Kenya Airways has slipped back into the red. The national carrier posted a net loss of KSh 17.12 billion for the full year ended December 2025, a sharp reversal from the KSh 5.4 billion net profit it reported in 2024, its first in over a decade. This time, however, management is insistent that the damage is operational and temporary, not structural. The question investors and observers are now asking is whether that framing holds.
The financial results tell a story of a carrier undone not by weak demand, but by a fleet crisis it could not fully control. Total income declined to KSh 161.47 billion from KSh 188.50 billion the year prior, a 14.35% drop. Operating costs, however, barely moved, falling only to KSh 167.08 billion, a 2.79% decline. The result was a swing from an operating profit of KSh 16.62 billion in 2024 to an operating loss of KSh 5.61 billion in 2025. Net finance costs of KSh 12.32 billion compounded the pain, pushing the pre-tax loss to KSh 17.93 billion.
For context, the 2024 profit was itself partly a product of circumstance. The Kenyan shilling’s sharp appreciation against the dollar that year generated significant foreign exchange gains that flattered the bottom line. Strip those out, and the turnaround story was always on thinner ice than the headline suggested.
The Crisis Behind the Numbers
The core culprit behind the revenue collapse is in the airline’s own financial disclosures. Three wide-body Boeing 787-8 Dreamliner aircraft were grounded due to engine shortages. While the fleet story is recoverable. The balance sheet is the harder problem.
Kenya Airways closed 2025 with negative equity of KSh 132.1 billion and total liabilities of KSh 315.3 billion. The airline generated KSh 18.1 billion in operating cash flows, which confirms it remains a viable operating business, but financing costs and debt obligations continue to bleed the cash position dry, leaving just KSh 5.3 billion in cash and equivalents at year-end.
In an interview with financial journalist Julians Amboko, the airline’s top leadership provided the most detailed public read yet on the state of the investor search. Captain Kamal described discussions with several prospective investors as being at an advanced stage.

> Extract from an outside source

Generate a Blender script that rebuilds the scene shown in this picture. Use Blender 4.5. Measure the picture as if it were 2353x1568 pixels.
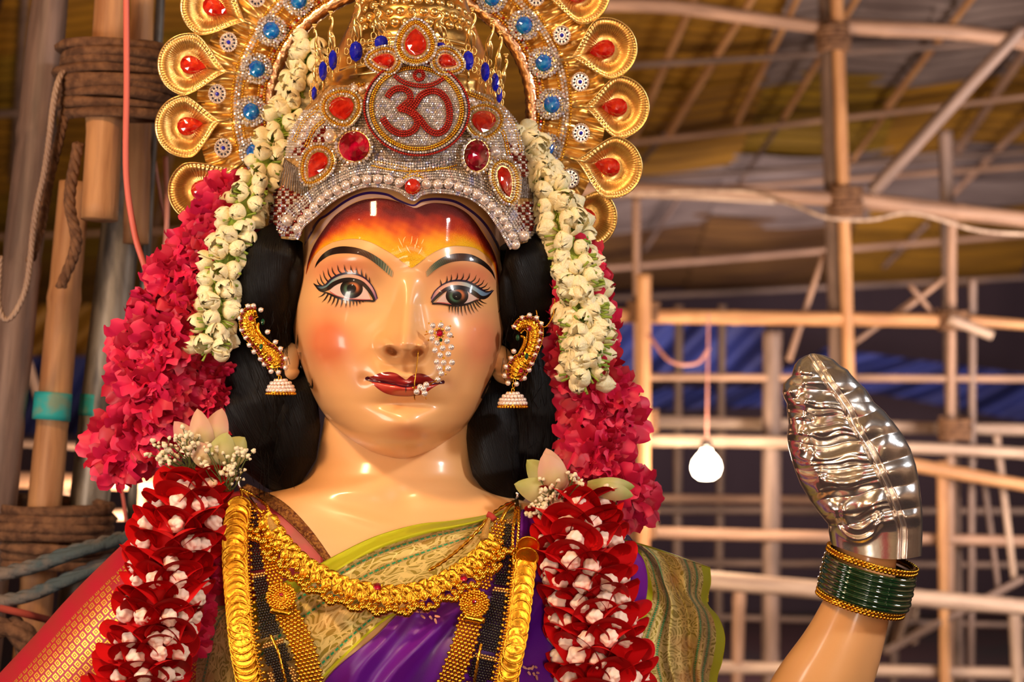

Kamal was clear that the airline is not looking for a single silver-bullet investor; rather, a consortium model blending multiple forms of capital is seen as the most viable path. The strategic investment is needed urgently, he said, to allow Kenya Airways to restore and grow capacity.

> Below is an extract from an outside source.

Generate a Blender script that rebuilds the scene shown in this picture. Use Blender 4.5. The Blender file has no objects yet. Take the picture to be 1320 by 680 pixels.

On the debt side, CFO Mary Mwenga noted that of the KSh 146 billion in total debt on the books, 90%, equivalent to KSh 131 billion, is attributable to the Government of Kenya, which holds a 48.9% equity stake in the airline. That debt has a conversion-to-equity option, which would reduce the leverage burden. However, the GOK debt-for-equity swap will only move after a strategic investor has been secured.

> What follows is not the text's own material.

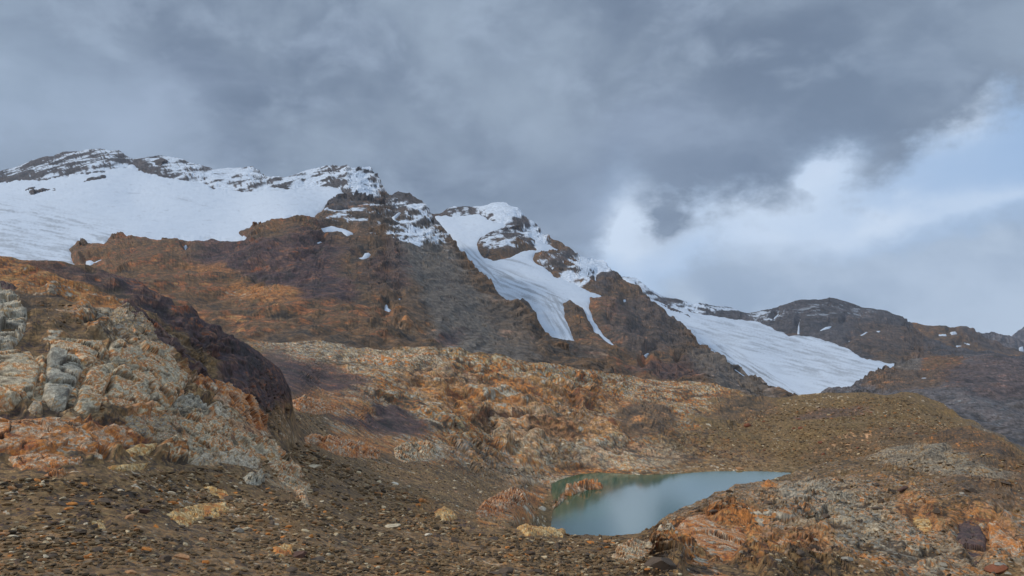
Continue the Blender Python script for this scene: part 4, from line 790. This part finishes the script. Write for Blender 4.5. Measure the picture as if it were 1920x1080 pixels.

Interestingly, an emerging tailwind may ease the pressure on load factors in the near term. Nation Media has reported that the acting CEO noted bookings have surged to near-full capacity, partly driven by travellers re-routing away from Gulf-region carriers amid Middle East tensions.
Kenya Airways Stock: A Rally That Faded, and What the Chart Is Saying Now
On the NSE, Kenya Airways stock is currently trading at KSh 4.96, flat on the day, but that calm masks a turbulent 12 months for shareholders. The daily chart tells a story in three distinct acts: a high-volume selloff through the second half of 2025, a powerful early-2026 recovery, and a March pullback that has left the stock in technically uncertain territory.
The August-September 2025 period was the low point, with the share price suffering a sharp decline consistent with the period when the grounded aircraft disclosures were becoming public, and the scale of the capacity loss was becoming clear. From that trough, the stock staged a meaningful recovery through October, November, and December, grinding higher as investors weighed the fleet recovery timeline against the balance sheet risk.
The real momentum came in January and February 2026, when Kenya Airways shares surged to approach KSh 6.00, a multi-month high. The context around the Temasek speculation that drove earlier volatility is worth revisiting for anyone trying to understand how quickly sentiment can swing on this counter.

March, however, has been a reversal. The stock has retreated from those February highs and is now sitting with an RSI of 43, below the neutral 50 level, signalling that selling pressure has been dominant through this correction phase, but not yet deep enough into oversold territory (below 30) to trigger a technical bounce signal.
Until there is a bullish development, the stock is likely to trade in a range anchored by the recovery narrative on the upside and balance sheet anxiety on the downside. KSh 4.50 to KSh 5.50 looks like the battleground range in the near term, with a decisive break either way likely driven by news flow rather than chart technicals.
Bottomline
In summary, Kenya Airways has a credible operational recovery path and real demand momentum. What it does not yet have is the capital structure to sustain growth. The next 12 months, defined by the pace of the investor consortium talks, the GOK debt conversion decision, and the 2027 convertible note resolution, will determine whether 2025 was a temporary setback or a sign that the airline’s deeper structural problems remain unsolved.